New Delhi: Out of the 16 operational central public sector enterprises (CPSEs) under the administrative control of the heavy industries ministry, five CPSEs including Heavy Engineering Corporation (HEC) and Hindustan Machine Tools (HMT) are making losses.
A high-level Parliamentary panel of Rajya Sabha has expressed concern over this fact and also noted that a number of CPSEs under the ministry’s administrative control are gradually decreasing.
The panel has asked the heavy industries ministry to work towards enhancing the performance of CPSEs under its control and adopt restructuring measures to revive the loss making units, so that no further closure of PSUs takes place.
The Parliamentary standing committee on industry which is headed by DMK MP Tiruchi Siva, in its report, presented in the Parliament during the recently concluded budget session, said that HEC has been a loss-making enterprise continuously for the past several years, yet a meagre token amount of Rs 0.01 crore has been kept as a budgetary support for it for 2023-24.

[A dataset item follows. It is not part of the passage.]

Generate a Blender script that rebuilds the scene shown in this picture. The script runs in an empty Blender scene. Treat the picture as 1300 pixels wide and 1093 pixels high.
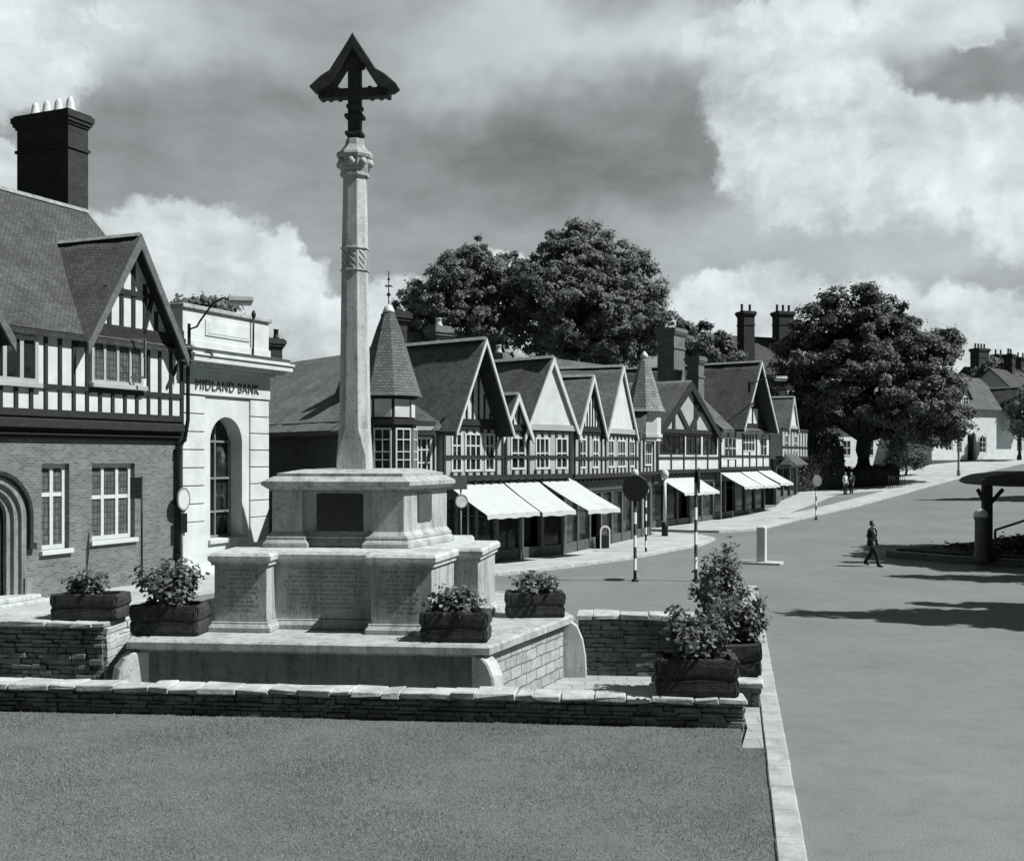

The committee thus has recommended that the ministry should make concerted efforts to improve the situation of HEC and if need arises, may seek additional funds at the “revised estimate” stage.
The ministry should also give details of the steps taken and plans conceived to revive and strengthen the CPSEs within its administrative ambit to the panel, it said in the report.
Apart from HEC and HMT, the other loss making PSUs under the ministry’s control are Engineering Projects (India) Limited (EPIL), Rajasthan Electronics and Instruments Limited (REIL) and NEPA Ltd.
The committee also expressed dismay that year after year the number of CPSEs under the control of the heavy industries ministry are decreasing.
The committee has recommended that the ministry should do a serious and holistic analysis of the causes that are making its PSEs sick and loss-making, and make concerted efforts for their revival and restoration.